### WHAT YOU NEED TO DO
Reproduce the material in full, exactly as written.

[Begin RECORD SET]

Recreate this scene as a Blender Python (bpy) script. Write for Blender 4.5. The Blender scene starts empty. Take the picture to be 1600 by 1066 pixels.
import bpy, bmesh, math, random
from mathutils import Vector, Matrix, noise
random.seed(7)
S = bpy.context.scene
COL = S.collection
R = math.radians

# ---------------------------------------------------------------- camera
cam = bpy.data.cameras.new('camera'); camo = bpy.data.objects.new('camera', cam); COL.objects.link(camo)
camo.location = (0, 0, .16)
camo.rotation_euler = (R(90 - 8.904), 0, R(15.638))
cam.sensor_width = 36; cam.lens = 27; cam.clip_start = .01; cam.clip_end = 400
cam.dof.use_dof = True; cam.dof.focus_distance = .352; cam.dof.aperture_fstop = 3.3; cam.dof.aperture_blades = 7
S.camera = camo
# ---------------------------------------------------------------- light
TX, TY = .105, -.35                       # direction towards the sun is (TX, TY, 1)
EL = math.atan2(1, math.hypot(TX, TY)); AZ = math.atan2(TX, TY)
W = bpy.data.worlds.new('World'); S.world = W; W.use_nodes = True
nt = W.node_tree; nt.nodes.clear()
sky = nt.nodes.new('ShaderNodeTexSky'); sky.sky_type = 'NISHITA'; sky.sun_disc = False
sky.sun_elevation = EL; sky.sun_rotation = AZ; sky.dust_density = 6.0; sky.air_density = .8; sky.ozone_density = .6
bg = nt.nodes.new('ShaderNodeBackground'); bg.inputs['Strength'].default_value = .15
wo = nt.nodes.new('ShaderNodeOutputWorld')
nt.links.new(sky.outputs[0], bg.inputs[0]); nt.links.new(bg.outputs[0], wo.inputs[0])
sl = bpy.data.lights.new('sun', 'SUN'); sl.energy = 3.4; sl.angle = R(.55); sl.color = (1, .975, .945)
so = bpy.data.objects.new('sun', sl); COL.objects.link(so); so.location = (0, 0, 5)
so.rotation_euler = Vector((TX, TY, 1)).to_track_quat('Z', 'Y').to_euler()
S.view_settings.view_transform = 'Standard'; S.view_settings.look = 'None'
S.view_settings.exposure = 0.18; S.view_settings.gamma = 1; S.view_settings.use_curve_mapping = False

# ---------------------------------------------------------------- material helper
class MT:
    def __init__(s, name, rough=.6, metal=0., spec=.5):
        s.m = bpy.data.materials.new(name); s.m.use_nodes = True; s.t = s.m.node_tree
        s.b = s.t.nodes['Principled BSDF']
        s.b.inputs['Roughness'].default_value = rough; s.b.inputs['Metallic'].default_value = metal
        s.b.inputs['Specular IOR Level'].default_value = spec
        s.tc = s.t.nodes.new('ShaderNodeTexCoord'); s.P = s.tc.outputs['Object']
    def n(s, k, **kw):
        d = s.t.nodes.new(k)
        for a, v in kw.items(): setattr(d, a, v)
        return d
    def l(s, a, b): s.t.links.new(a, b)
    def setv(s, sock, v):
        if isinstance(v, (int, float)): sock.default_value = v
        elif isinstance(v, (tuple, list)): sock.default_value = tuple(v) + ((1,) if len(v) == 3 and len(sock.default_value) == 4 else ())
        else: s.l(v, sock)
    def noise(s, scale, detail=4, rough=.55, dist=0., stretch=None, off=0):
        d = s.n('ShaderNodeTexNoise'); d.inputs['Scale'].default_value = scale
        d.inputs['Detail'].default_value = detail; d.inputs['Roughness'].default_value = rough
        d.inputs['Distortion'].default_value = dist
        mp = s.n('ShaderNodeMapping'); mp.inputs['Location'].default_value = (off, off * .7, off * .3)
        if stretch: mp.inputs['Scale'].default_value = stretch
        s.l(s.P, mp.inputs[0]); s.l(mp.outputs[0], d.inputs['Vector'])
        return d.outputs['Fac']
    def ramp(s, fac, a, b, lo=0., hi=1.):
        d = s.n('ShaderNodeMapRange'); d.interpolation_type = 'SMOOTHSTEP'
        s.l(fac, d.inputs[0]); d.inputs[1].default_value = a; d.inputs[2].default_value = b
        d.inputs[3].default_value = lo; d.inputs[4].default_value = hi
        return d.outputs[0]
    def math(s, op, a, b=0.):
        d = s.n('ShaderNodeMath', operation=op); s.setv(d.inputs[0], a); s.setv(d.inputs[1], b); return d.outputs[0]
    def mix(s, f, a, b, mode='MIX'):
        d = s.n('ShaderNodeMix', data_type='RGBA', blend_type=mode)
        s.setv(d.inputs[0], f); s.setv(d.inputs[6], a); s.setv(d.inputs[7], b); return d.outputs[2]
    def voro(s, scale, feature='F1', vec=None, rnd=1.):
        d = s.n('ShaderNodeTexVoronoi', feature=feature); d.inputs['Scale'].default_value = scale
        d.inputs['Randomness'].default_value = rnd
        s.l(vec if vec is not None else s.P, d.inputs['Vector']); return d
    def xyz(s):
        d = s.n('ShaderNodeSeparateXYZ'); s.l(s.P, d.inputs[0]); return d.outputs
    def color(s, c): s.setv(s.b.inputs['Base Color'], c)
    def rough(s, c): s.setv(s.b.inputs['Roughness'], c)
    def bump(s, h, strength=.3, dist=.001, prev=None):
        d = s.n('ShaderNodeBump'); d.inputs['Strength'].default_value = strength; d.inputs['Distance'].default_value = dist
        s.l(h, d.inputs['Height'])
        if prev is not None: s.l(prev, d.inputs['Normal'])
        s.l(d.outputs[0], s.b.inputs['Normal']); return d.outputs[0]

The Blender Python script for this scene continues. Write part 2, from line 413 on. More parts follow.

[End RECORD SET]

### COMPLETE ANSWER
Recreate this scene as a Blender Python (bpy) script. Write for Blender 4.5. The Blender scene starts empty. Take the picture to be 1600 by 1066 pixels.
import bpy, bmesh, math, random
from mathutils import Vector, Matrix, noise
random.seed(7)
S = bpy.context.scene
COL = S.collection
R = math.radians

# ---------------------------------------------------------------- camera
cam = bpy.data.cameras.new('camera'); camo = bpy.data.objects.new('camera', cam); COL.objects.link(camo)
camo.location = (0, 0, .16)
camo.rotation_euler = (R(90 - 8.904), 0, R(15.638))
cam.sensor_width = 36; cam.lens = 27; cam.clip_start = .01; cam.clip_end = 400
cam.dof.use_dof = True; cam.dof.focus_distance = .352; cam.dof.aperture_fstop = 3.3; cam.dof.aperture_blades = 7
S.camera = camo
# ---------------------------------------------------------------- light
TX, TY = .105, -.35                       # direction towards the sun is (TX, TY, 1)
EL = math.atan2(1, math.hypot(TX, TY)); AZ = math.atan2(TX, TY)
W = bpy.data.worlds.new('World'); S.world = W; W.use_nodes = True
nt = W.node_tree; nt.nodes.clear()
sky = nt.nodes.new('ShaderNodeTexSky'); sky.sky_type = 'NISHITA'; sky.sun_disc = False
sky.sun_elevation = EL; sky.sun_rotation = AZ; sky.dust_density = 6.0; sky.air_density = .8; sky.ozone_density = .6
bg = nt.nodes.new('ShaderNodeBackground'); bg.inputs['Strength'].default_value = .15
wo = nt.nodes.new('ShaderNodeOutputWorld')
nt.links.new(sky.outputs[0], bg.inputs[0]); nt.links.new(bg.outputs[0], wo.inputs[0])
sl = bpy.data.lights.new('sun', 'SUN'); sl.energy = 3.4; sl.angle = R(.55); sl.color = (1, .975, .945)
so = bpy.data.objects.new('sun', sl); COL.objects.link(so); so.location = (0, 0, 5)
so.rotation_euler = Vector((TX, TY, 1)).to_track_quat('Z', 'Y').to_euler()
S.view_settings.view_transform = 'Standard'; S.view_settings.look = 'None'
S.view_settings.exposure = 0.18; S.view_settings.gamma = 1; S.view_settings.use_curve_mapping = False

# ---------------------------------------------------------------- material helper
class MT:
    def __init__(s, name, rough=.6, metal=0., spec=.5):
        s.m = bpy.data.materials.new(name); s.m.use_nodes = True; s.t = s.m.node_tree
        s.b = s.t.nodes['Principled BSDF']
        s.b.inputs['Roughness'].default_value = rough; s.b.inputs['Metallic'].default_value = metal
        s.b.inputs['Specular IOR Level'].default_value = spec
        s.tc = s.t.nodes.new('ShaderNodeTexCoord'); s.P = s.tc.outputs['Object']
    def n(s, k, **kw):
        d = s.t.nodes.new(k)
        for a, v in kw.items(): setattr(d, a, v)
        return d
    def l(s, a, b): s.t.links.new(a, b)
    def setv(s, sock, v):
        if isinstance(v, (int, float)): sock.default_value = v
        elif isinstance(v, (tuple, list)): sock.default_value = tuple(v) + ((1,) if len(v) == 3 and len(sock.default_value) == 4 else ())
        else: s.l(v, sock)
    def noise(s, scale, detail=4, rough=.55, dist=0., stretch=None, off=0):
        d = s.n('ShaderNodeTexNoise'); d.inputs['Scale'].default_value = scale
        d.inputs['Detail'].default_value = detail; d.inputs['Roughness'].default_value = rough
        d.inputs['Distortion'].default_value = dist
        mp = s.n('ShaderNodeMapping'); mp.inputs['Location'].default_value = (off, off * .7, off * .3)
        if stretch: mp.inputs['Scale'].default_value = stretch
        s.l(s.P, mp.inputs[0]); s.l(mp.outputs[0], d.inputs['Vector'])
        return d.outputs['Fac']
    def ramp(s, fac, a, b, lo=0., hi=1.):
        d = s.n('ShaderNodeMapRange'); d.interpolation_type = 'SMOOTHSTEP'
        s.l(fac, d.inputs[0]); d.inputs[1].default_value = a; d.inputs[2].default_value = b
        d.inputs[3].default_value = lo; d.inputs[4].default_value = hi
        return d.outputs[0]
    def math(s, op, a, b=0.):
        d = s.n('ShaderNodeMath', operation=op); s.setv(d.inputs[0], a); s.setv(d.inputs[1], b); return d.outputs[0]
    def mix(s, f, a, b, mode='MIX'):
        d = s.n('ShaderNodeMix', data_type='RGBA', blend_type=mode)
        s.setv(d.inputs[0], f); s.setv(d.inputs[6], a); s.setv(d.inputs[7], b); return d.outputs[2]
    def voro(s, scale, feature='F1', vec=None, rnd=1.):
        d = s.n('ShaderNodeTexVoronoi', feature=feature); d.inputs['Scale'].default_value = scale
        d.inputs['Randomness'].default_value = rnd
        s.l(vec if vec is not None else s.P, d.inputs['Vector']); return d
    def xyz(s):
        d = s.n('ShaderNodeSeparateXYZ'); s.l(s.P, d.inputs[0]); return d.outputs
    def color(s, c): s.setv(s.b.inputs['Base Color'], c)
    def rough(s, c): s.setv(s.b.inputs['Roughness'], c)
    def bump(s, h, strength=.3, dist=.001, prev=None):
        d = s.n('ShaderNodeBump'); d.inputs['Strength'].default_value = strength; d.inputs['Distance'].default_value = dist
        s.l(h, d.inputs['Height'])
        if prev is not None: s.l(prev, d.inputs['Normal'])
        s.l(d.outputs[0], s.b.inputs['Normal']); return d.outputs[0]

The Blender Python script for this scene continues. Write part 2, from line 413 on. More parts follow.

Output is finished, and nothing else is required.